NYPD’s new spying outrage: Innocent Muslims treated worse than guilty bankers

When “Arabic-sounding” names are automatically suspicious — but financial crimes are ignored — here’s the result

Stop your car to help a woman who appears to be lost — and get pressured, while in police custody, to become an informant. That’s what happened to one of the men profiled in a recent New York Times report on yet more aggressive spying on Muslims by the NYPD.

Egyptian-born Moro Said pulled over one night because, he says, a woman looked like she needed directions. She turned out to be an undercover officer, and hauled him in on a prostitution-related charge. Then cops pressured him to start informing them on what he sees and hears in his mosque or in cafes.

As the Times describes it, the NYPD adapted a process used with suspects who might know about related crime, like drug dealers or low-level mafia members, to the Muslim community in general. When Muslims — or people with “Arabic-sounding names” — were arrested, they would be interviewed and recruited to inform generally on mosques or cafes or other areas frequented by Muslims.

The program remains active under new NYPD commissioner Bill Bratton’s lead; the Department has conducted 220 such interviews so far this year.

Around the globe, it seems, the government continues to use the tools of law enforcement to find more spies to report on innocent Muslims.

It’s not just coercion that law enforcement uses to find people to inform on their community: the government has twice told the FISA Court that it may use the phone dragnet program — in which it conducts contact chaining on a database of the phone record of Americans’ phone records — to identify potential informants.

Imagine how such generalized spying would be regarded against potentially riskier set of targets, like the finance criminals who wrecked the economy in 2008 and have continued to engaged in damaging fraud. Imagine if every banker who visited a sex worker got hauled in and was offered leniency if he informed on his co-workers, bosses, and clients? (Key to the coercion, of course, is that many Muslims don’t have the resources of bankers to fight low-level criminal accusations.)

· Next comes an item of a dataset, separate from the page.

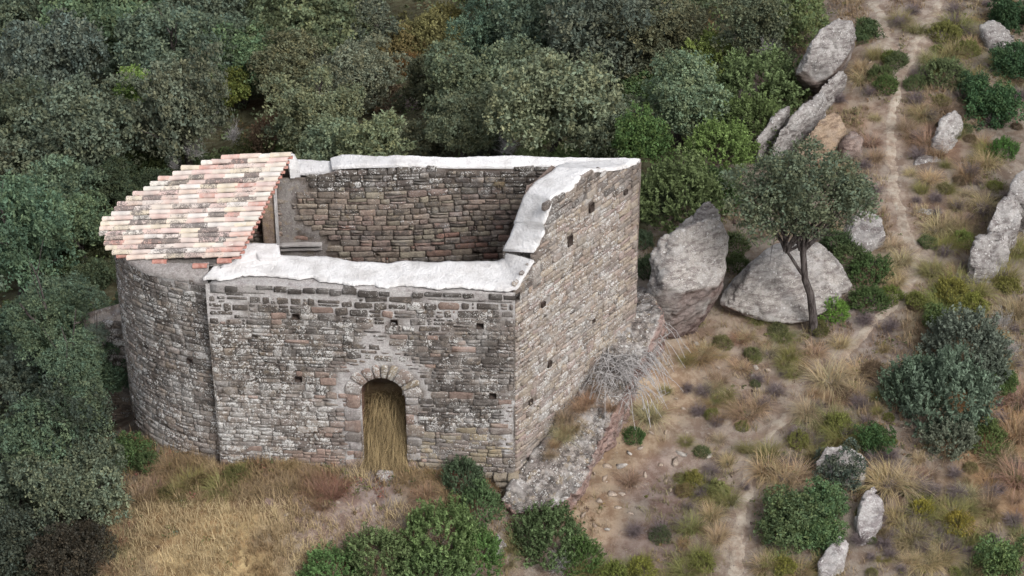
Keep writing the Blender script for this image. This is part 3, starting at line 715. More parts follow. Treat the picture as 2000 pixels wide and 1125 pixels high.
block('raised_cap', [pz_(430,522,5.0), pz_(545,492,5.0)+[0, 0, .22], pz_(545,476,5.22), pz_(478,474,5.25)], 4.9, caps, M_plaster, (.93, .92, .93), seed=4)
block('raised_cap', [pz_(505,500,5.1), pz_(548,499,5.08), pz_(544,477,5.20), pz_(480,475,5.22)], 4.75, caps, M_plaster, (.92, .91, .92), seed=5)
for (x0, y0, x1, y1) in [(982,492,1000,503),(1001,492,1020,505),(1022,494,1036,507)]:
    p = w3(Ai, Ci, x0, y0) if x0 < 985 else None
    a = atz(x0, (y0+y1)/2+2, 5.1); q = np.array([a+[0, .0, 0], a+[(x1-x0)/88, 0, 0], a+[(x1-x0)/88, .25, 0], a+[0, .25, 0]]); q[:, 2] = 5.20
    block('riser_stone', q, 4.7, caps, M_mason, (.3, .26, .22), (.45, .6, 0), seed=int(x0), n=5)
rb_ = [w3(Ai, Ci, 984, 498), w3(A, Cc, 1042, 505), w3(A, Cc, 1056, 478), w3(Ai, Ci, 992, 474)]
for p_, zz in zip(rb_, (5.12, 5.12, 5.2, 5.2)): p_[2] = zz
block('riser_stone', [tuple(p) for p in rb_], 4.6, caps, M_mason, (.36, .33, .30), (.4, .6, 0), seed=77, n=9)
# pier at the mouth of the apse, plaster ledge
def bk(px, py, off): 
    u, z = hit(px, py, bL, Ci); d = (Ci-bL)/np.linalg.norm(Ci-bL); p = bL+d*u+np.array([d[1], -d[0]])*off; return p, z
p0, _ = bk(512, 420, 0.); p1, _ = bk(541, 420, 0.); q0, _ = bk(512, 420, .22); q1, _ = bk(541, 420, .22)
block('arch_pier', [(*q0, 5.55), (*q1, 5.55), (*p1, 5.6), (*p0, 5.6)], 1.0, chapel, M_mason, (.26, .2, .16), (.25, .25, .3), seed=8)
s0, _ = bk(538.5, 420, .0); s1, _ = bk(543.5, 420, 0.); t0, _ = bk(538.5, 420, .26); t1, _ = bk(543.5, 420, .26)
block('plaster_arris', [(*t0, 5.5), (*t1, 5.5), (*s1, 5.55), (*s0, 5.55)], 1.2, chapel, M_plaster, (.62, .6, .6), seed=9)
for (ya, dz, dp, tn) in [(474, .05, .12, (.55, .53, .52)), (484, .04, .09, (.42, .40, .39))]:
    a, za = bk(546, ya, 0); b, zb = bk(629, ya+2, 0); c, _ = bk(629, ya+2, dp); e, _ = bk(546, ya, dp)
    block('plaster_ledge', [(*e, za), (*c, za), (*b, za), (*a, za)], za-dz, chapel, M_plaster, tn, seed=11)
# floor inside and the tangle of dead grass is placed later
# ------------------------------------------------------------------ apse roof
roof = link('tiled_roof', None, chapel)
ec = roofR[1]-roofR[0]; ec /= np.linalg.norm(ec)                         # along the open edge
er = on_roof(330, 341)-on_roof(551, 332.5); er /= np.linalg.norm(er)     # down the rows
nu_ = np.cross(er, ec); nu_ *= np.sign(nu_[2])
Mx = np.linalg.pinv(np.stack([er, ec], 1))
def rp(P): return (Mx@(np.asarray(P)-roofR[0]).T).T
poly2 = np.array([rp(p) for p in RO])
def inside(p, poly):
    c = False; j = len(poly)-1
    for i in range(len(poly)):
        a, b = poly[i], poly[j]
        if (a[1] > p[1]) != (b[1] > p[1]) and p[0] < (b[0]-a[0])*(p[1]-a[1])/(b[1]-a[1])+a[0]: c = not c
        j = i
    return c
# bed under the tiles: a thin slab
PB = np.array([RO[i]+(np.r_[cen, 5.5]-RO[i])*.09 for i in range(len(RO))])-nu_*.05; n_ = len(PB); i = np.arange(n_)
ac = Acc(); ac.add(np.concatenate([PB, PB-nu_*.07]), [np.stack([i, (i+1) % n_, (i+1) % n_+n_, i+n_], 1), i[None, :], (i+n_)[None, ::-1]], (.34, .31, .285), (.3, .3, 0))
link('roof_bed', ac.build('roof_bed', M_mason), roof)
SP = .1345; TL = .50; EX = .455
def barrel(r0, r1, L, th, seg_=9, up=True):
    """curved tile, narrow end at x=0 (uphill), wide at x=L"""
    V = []; a = np.linspace(0, math.pi, seg_)
    for x, r_ in ((0, r0), (L*.5, (r0+r1)/2), (L, r1)):
        for rr in (r_, r_-th):
            for t in a: V.append((x, rr*math.cos(t), rr*math.sin(t)*.92*(1 if up else -1)))
    V = np.array(V); F = []; s = seg_
    for k in range(2):
        o = k*2*s; p = (k+1)*2*s
        for j in range(s-1):
            F.append((o+j, o+j+1, p+j+1, p+j)); F.append((o+s+j, p+s+j, p+s+j+1, o+s+j+1))
    for o in (0, 4*s):
        for j in range(s-1): F.append((o+j, o+s+j, o+s+j+1, o+j+1))
    for j in (0, s-1):
        for k in range(2): F.append((k*2*s+j, (k+1)*2*s+j, (k+1)*2*s+s+j, k*2*s+s+j))
    return V, np.array(F)
tv = []
for k in range(4):
    V_, F_ = barrel(.056, .068, TL, .013); V_ = V_+fbm(V_*7+k*9, k, 2)[:, None]*.0035
    tv.append(mesh_np('tile', V_, [F_], M_tile, (1, 1, 1), smooth=True))
rt = np.random.default_rng(5)
TC = [(.54,.47,.37),(.56,.49,.43),(.57,.54,.49),(.53,.42,.36),(.52,.34,.29),(.54,.40,.36),(.54,.45,.41),(.50,.39,.35),(.57,.50,.42),(.48,.28,.24),(.56,.49,.45),(.53,.40,.37),(.57,.53,.50)]
ymax = poly2[:, 1].max(); ntile = 0; yy = .03; row = 0; chan = Acc()
Rm = np.stack([er, np.cross(nu_, er), nu_], 1)
while yy < ymax-.02:
    xe = 0.; x = -.03+rt.uniform(-.02, .02)-(.0); first = True
    # open edge position for this row
    x = -.05+rt.uniform(-.015, .015); lift = 0
    if row % 1 == 0:
        while x < 5:
            if not inside((x+.10, yy), poly2): break
            fx = 1.
            while fx > .3 and not inside((x+TL*fx-.03, yy), poly2): fx -= .05
            if not first and fx < .38: break
            o = link('tile', tv[rt.integers(4)], roof)
            P = roofR[0]+er*x+ec*yy+nu_*(.004+.01*rt.random())
            tilt = Matrix.Rotation(.030+rt.normal(0, .006), 3, 'Y') @ Matrix.Rotation(rt.normal(0, .02), 3, 'Z')
            o.matrix_local = Matrix.Translation(P) @ (Matrix([list(r_) for r_ in Rm]) @ tilt).to_4x4()
            o.location = P+nu_*.018; o.scale = (fx, rt.uniform(.93, 1.05), rt.uniform(.92, 1.12))
            c = np.array(TC[rt.integers(len(TC))])*rt.uniform(.9, 1.08); wearv = rt.choice([.1, .35, .65, .9, 1.1], p=[.28, .26, .2, .16, .10])
            if x < .1: wearv = min(wearv, .35)
            o.color = (*c, wearv); ntile += 1
            if x < .1:    # red channel-tile ends along the open edge
                V_, F_ = barrel(.045, .05, .22, .012, 7, False); W_ = (Rm@(V_+[-.02, SP/2, .02]).T).T+roofR[0]+er*(x-.0)+ec*yy+nu_*(-.005)
                chan.add(W_, [F_], (.36, .16, .125) if row % 3 else (.62, .5, .42))
            x += EX*rt.uniform(.95, 1.05) if not first else EX*rt.uniform(.5, 1.02); first = False
    yy += SP; row += 1
# a few red tile ends bedded under the front eave
for (px, py) in [(243,497),(313,509),(392,517),(440,507)]:
    P = on_roof(px, py)-nu_*.03; V_, F_ = barrel(.06, .07, .34, .014, 9, True); W_ = (Rm@(V_+[-.15, 0, -.02]).T).T+P; chan.add(W_, [F_], (.50, .20, .15))
M_red = simple('red clay', (.33, .15, .12), (.42, .24, .20), 15, .85)
tag(link('channel_tiles', mesh_np('channel_tiles', np.concatenate(chan.V), [np.concatenate(f) for f in chan.F.values()], M_red, smooth=True), roof), kind='stuff')
print('tiles', ntile)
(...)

Of course, bankers need not worry. A recent DOJ Inspector General report revealed that when DOJ attempted to roll out undercover teams (not civilian informants, but FBI undercover officers) to target mortgage fraud, FBI Agents either weren’t informed such a plan existed or, if they were, needed “specific direction or training on how to commence a mortgage fraud” undercover operation.

The FBI, apparently, couldn’t figure out how to treat suspected bank criminals like it and many other law enforcement agencies treat innocent Muslims.

Therein lies the problem. It has gotten too easy, since 9/11, to treat the Muslim community as a whole as suspect. It has become too easy to use the tools rolled out after 9/11 to combat real threats (and borrowed, before that, from the drug war) to instead criminalize a faith community. It would be unthinkable — and unworkable — for more privileged communities. And yet it continues.